Following last week’s announcement that funding to help homeowners make energy-efficient improvements to their homes under the Green Deal will stop, environmentalist, Peter Thom, is urging the government to work with industry to ensure a workable alternative is put in place as quickly as possible.
It comes as no surprise to Peter that the scheme has been scrapped. In an open letter to the Prime Minister earlier this year he announced that he was ‘uncoupling’ from the Green Deal as a Green Deal Heating Installer, citing changing qualification criteria and prohibitive costs making the initiative unworkable.
Peter said: “The scheme was meant to be easily accessible to all, but training and certification requirements have been a cost to small installer businesses and have diverted time away from making the all-important energy efficiency improvements to our customers’ homes. At the same time consumers have been let down by baffling qualification criteria, leaving many unable to access funding to help them make the energy improvements they want.

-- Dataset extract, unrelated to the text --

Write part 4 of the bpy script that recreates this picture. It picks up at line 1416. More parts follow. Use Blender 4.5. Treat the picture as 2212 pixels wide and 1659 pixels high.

“The facts are that less than two per cent of all installers bothered gaining accreditation as a Green Deal Installer and over 20% of those who did have already left the scheme as it was unworkable.
“At the so called ‘success rate’ of the Green Deal it would take over 500 years to eradicate fuel poverty and improve the UK’s housing stock.
Peter continued: “The new Secretary of State for Energy and Climate Change, Amber Rudd, has seen common sense and withdrawn any future funding for the Green Deal, commissioning an independent review looking to create ‘a new value for money approach’.
I take my hat off to her for finally seeing the errors of the scheme and admitting it by taking this early action and not leaving the scheme to flounder anymore.
“With fuel poverty still a major problem in the UK, policies tackling energy efficiency have to be a priority,” said Peter. “Lessons can and must be learnt from the Green Deal.
“Ministers and industry need to work together without delay to put in place an accessible, workable scheme that will create more energy efficient homes and enable more people to live in affordable warmth. This in turn will cut carbon emissions, ultimately protecting our planet. We cannot afford to leave the Green Deal behind without a robust replacement and the heating industry is well-placed to offer the advice and guidance needed to make new policies work.”